IL MOVIMENTO NON SI SPACCA MA GLI INTERVENTI DEI DIDDIDENTI IMBARAZZANO I VERTICI PENTASTELLATI

Il Mes passa ma i dissidenti restano. Il giorno dopo il voto in Parlamento sulla riforma del Meccanismo europeo di stabilità, nel Movimento 5 Stelle si apre un confronto durissimo. Come comportarsi con chi in Aula ha messo in pericolo la maggioranza con un voto contrario, nei fatti, a Giuseppe Conte?. Certo, la valanga di no, paventata alla vigilia non c’è stata: sono solo 13 i contrari alla Camera ( più 10 che non partecipano al voto) e due al Senato. Ma Vito Crimi non può accettare che gli interventi dei suoi colleghi ribelli - tutti indirizzati al «tradimento» dei vertici pentastellati - abbiano riscosso applausi a cielo aperto dai banchi di Fratelli d’Italia.

«Se li metteremo sulla graticola? Si sono auto- graticolati oggi...», ironizza il capo politico reggente, parlando degli “eretici”, prima di aggiungere: «Noi siamo un gruppo politico, non siamo un’azienda. Il gruppo parlamentare è una associazione in cui si è solidali rispetto ad alcune battaglie, principi, valori», spiega Crimi. «Nel codice etico c’è scritto che si lavora in coordinamento con i propri colleghi, si rispetta il principio democratico della maggioranza». Tradotto: chi ha votato contro la riforma del Mes ha violato le regole. Quasi certamente i dissidenti verranno spediti al collegio dei probi viri per essere giudicati. E poco importa che siano tutti seguaci di Alessandro Di Battista ( negli utlimi giorni in realtà impegnato in un paziente lavoro di convincimento per evitare sgambetti al premier) stavolta lo strappo potrebbe essere inevitabile. Anche perché tra gli irriducibili figurano esponenti già “attenzionati” dal tribunalino pentastellato. Come il deputato Andrea Colletti, finito sotto la lente d’ingrandimento per la sua campagnareferendaria contro il taglio dei parlamentari, che ieri è riusciato a votare in maniera difforme dal Gruppo per ben due volte nel giro di pochi minuti: sul Mes e sulla modifica dei decreti sicurezza salviniani. Un po’ troppo per un membro della maggioranza.

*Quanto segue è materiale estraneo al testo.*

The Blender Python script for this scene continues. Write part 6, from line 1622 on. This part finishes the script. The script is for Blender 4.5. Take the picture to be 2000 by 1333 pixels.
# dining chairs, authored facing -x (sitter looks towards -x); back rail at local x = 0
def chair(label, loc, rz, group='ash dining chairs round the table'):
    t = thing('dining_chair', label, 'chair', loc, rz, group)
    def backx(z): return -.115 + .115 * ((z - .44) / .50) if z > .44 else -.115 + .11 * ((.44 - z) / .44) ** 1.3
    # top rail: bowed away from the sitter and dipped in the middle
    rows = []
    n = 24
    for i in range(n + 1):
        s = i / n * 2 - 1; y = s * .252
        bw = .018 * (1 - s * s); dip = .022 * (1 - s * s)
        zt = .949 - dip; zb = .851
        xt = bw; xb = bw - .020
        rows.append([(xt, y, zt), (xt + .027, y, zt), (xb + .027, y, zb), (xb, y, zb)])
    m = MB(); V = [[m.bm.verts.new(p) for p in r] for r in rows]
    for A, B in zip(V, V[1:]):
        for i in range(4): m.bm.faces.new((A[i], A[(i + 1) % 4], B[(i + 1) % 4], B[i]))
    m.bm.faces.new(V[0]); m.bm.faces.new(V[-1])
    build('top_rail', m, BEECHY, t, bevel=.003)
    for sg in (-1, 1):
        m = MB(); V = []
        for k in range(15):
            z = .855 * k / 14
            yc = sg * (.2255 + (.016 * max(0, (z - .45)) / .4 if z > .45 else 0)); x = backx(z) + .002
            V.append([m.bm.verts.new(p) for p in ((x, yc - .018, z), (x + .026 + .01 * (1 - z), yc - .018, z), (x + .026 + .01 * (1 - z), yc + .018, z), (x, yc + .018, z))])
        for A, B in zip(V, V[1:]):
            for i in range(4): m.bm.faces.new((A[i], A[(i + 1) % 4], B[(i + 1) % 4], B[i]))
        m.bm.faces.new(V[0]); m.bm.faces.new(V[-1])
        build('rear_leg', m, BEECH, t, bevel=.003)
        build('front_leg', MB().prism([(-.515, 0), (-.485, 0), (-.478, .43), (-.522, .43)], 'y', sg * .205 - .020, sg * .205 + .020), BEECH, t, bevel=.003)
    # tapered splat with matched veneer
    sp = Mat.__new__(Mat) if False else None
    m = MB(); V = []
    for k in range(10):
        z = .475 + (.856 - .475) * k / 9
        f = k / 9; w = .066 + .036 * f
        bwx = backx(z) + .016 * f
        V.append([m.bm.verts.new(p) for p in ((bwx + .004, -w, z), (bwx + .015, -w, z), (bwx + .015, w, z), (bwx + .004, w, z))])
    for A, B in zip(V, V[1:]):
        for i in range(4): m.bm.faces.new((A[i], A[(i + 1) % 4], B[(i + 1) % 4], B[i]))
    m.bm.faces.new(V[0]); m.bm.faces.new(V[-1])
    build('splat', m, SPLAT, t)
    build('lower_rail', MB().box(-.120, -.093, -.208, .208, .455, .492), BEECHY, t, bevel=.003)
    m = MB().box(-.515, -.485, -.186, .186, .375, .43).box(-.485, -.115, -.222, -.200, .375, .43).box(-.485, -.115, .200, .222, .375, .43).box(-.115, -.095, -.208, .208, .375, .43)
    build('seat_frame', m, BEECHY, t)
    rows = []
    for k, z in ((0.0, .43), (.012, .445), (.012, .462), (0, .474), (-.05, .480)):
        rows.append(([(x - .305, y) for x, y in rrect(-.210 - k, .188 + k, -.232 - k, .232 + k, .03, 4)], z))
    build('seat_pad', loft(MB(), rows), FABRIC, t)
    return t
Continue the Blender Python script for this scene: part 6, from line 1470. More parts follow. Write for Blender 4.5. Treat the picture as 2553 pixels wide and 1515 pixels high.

Il regolamento dei conti, comunque, andrà in scena anche al Senato, dove gli irriducibili alla Mattia Crucioli hanno fatto andare su tutte le furie i vertici grillini. «Resti agli atti che ho votato fino all’ultimo e con tutte le mie forze contro questa risoluzione», dice in Aula il senatore , annun- ciando il proprio voto contrario. Il Mes, per l’esponente grillino, «incarna il primato della finanza sull’uomo» e il «randello contro gli Stati che restano indietro.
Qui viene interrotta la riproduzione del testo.